Economia

Il piano del governo per fermare la fuga delle aziende

Le nuove norme al vaglio del governo dovrebbero integrare quelle già realizzate nel 2018

Il piano del governo per fermare la fuga delle aziende

Torna nuovamente alla ribalta il tema della legge antidelocalizzazioni, uno strumento che il governo spera possa risultare utile per impedire la fuga dal nostro Paese di tutte quelle aziende che trovano condizioni economiche più vantaggiose all'estero.

Le nuove norme al vaglio dell'esecutivo, che dovrebbero integrare quelle già realizzate nel 2018, sono studiate per colpire in particolar modo le aziende che hanno usufruito di contributi pubblici: per queste potrebbe essere prevista la restituzione di suddetti fondi, comprensivi di interessi, e l'adozione di misure per salvaguardare l'occupazione ed il valore del sito industriale, nonché la ricerca di un nuovo acquirente.

Il ministro del Lavoro Andrea Orlando e il viceministro allo Sviluppo Economico Alessandra Todde dovranno vagliare le proposte presentate dai vari partiti che sostengono la maggioranza presieduta dall'ex governatore della Banca centrale europea Mario Draghi. "Ci sono varie direttrici sulle quali lavorare: se l'impresa vuole restare occorre che rispetti un tempo ordinato per proporre una prospettiva produttiva alternativa", specifica Alessandra Todde, come riportato da Repubblica. "In questo caso gli incentivi possono essere importanti. Nel caso invece di delocalizzazioni di aziende che hanno utilizzato incentivi pubblici la norma in arrivo, pur operando in un contesto di mercato ed europeo, deve poter prevedere anche sanzioni", puntualizza ancora il viceministro grillino.

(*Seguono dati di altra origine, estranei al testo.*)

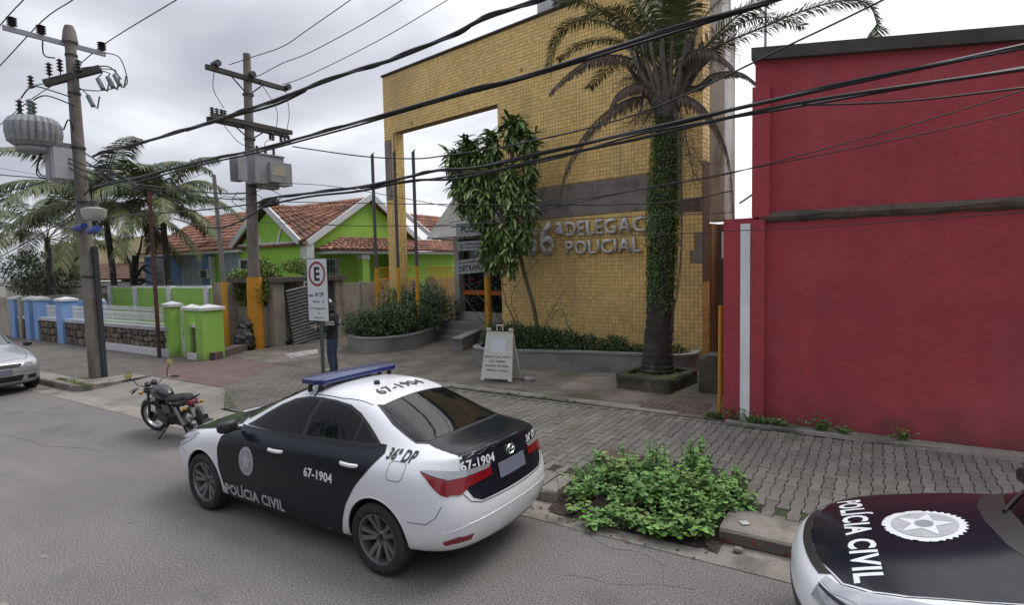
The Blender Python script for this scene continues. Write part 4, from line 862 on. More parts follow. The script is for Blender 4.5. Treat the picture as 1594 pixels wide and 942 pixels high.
for (x, n_, r_, h) in ((-1.75, 30, .12, .22), (-1.45, 46, .18, .14), (-1.2, 25, .15, .10), (-.62, 26, .07, .26), (-.35, 14, .06, .08), (.32, 16, .05, .2)):
    for k in range(n_):
        p = Vector((x+random.gauss(0, r_*.6), 9.14+random.gauss(0, .03), .2)); t = p+Vector((random.gauss(0, .08), random.gauss(-.02, .04), random.uniform(.03, h))); m.tube([p, t], .003, 3, 1, cap=False)
        for q in range(5): leaf(m, p.lerp(t, random.uniform(.3, 1)), rdir(.1), Vector((0, 0, 1)), .045, .03, 0)
tag(m.build('wall_weeds', [weed_a, stem_m]), kind='stuff')
# electric bracket and thin service mast in the gap
m = MB(); m.tube([(-2.1, 11.0, 3.7), (-1.75, 10.2, 3.75)], .018, 6); tag(m.build('wall_bracket', grey_metal), 'thin steel bracket sticking out of the red building towards the alley', 'bracket'); m = MB(); m.tube([(-2.15, 14, 2.9), (-2.15, 14, 8.6)], .03, 6)
for i in range(7): m.box((-2.15+.12, 14, 3.9+.35*i), (.2, .02, .02))
tag(m.build('service_mast', grey_metal), 'thin grey service mast rising in the gap beside the red building', 'mast')
# ---------------------------------------------------------------- vegetation
frond_g = M('palm_leaflet', (.075, .11, .04), .5, var=0, fine=.1, bump=0, rnd='island', rv=.4); frond_y = M('palm_leaflet_yellow', (.20, .19, .07), .6, var=0, bump=0, rnd='island', rv=.35); frond_d = M('dead_palm_leaflet', (.15, .115, .085), .9, var=0, bump=0, rnd='island', rv=.4)
rachis_g = M('palm_rachis', (.12, .13, .06), .7, bump=.1); rachis_d = M('dry_rachis', (.10, .08, .06), .9)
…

Seguendo la via tracciata dalla "Legge Florange", varata anni fa in Francia dall'allora presidente François Hollande, le norme antidelocalizzazioni dovrebbero prevedere l'obbligo per le aziende di comunicare preventivamente alle istituzioni ogni decisione di trasferimento. In seguito a ciò la stessa società dovrà produrre uno specifico Piano di reindustrializzazione, da presentare ufficialmente durante un tavolo istituzionale.

In caso di chiusura di un'azienda o di un ramo della stessa, come anticipato dal protocollo sindacale siglato lo scorso giugno, le imprese saranno obbligate a utilizzare gli ammortizzatori. L'eventuale chiusura dovrà obbligatoriamente essere comunicata almeno 6 mesi prima: sarà poi compito di un "advisor" cercare soluzioni alternative o trovare nuovi investitori. A questo punto le aziende che hanno beneficiato di denaro pubblico dovranno restituire tali fondi con gli interessi: in caso di violazione della norma è prevista una pesante multa pari al 2% dell'intero fatturato.

Dovrebbero restare in vigore gli incentivi già previsti per chi investe nel nostro Paese: col Fondo di Salvaguardia le aziende in difficoltà potranno ricevere fino a 10 milioni di euro, a patto di restare in Italia per almeno 5 anni.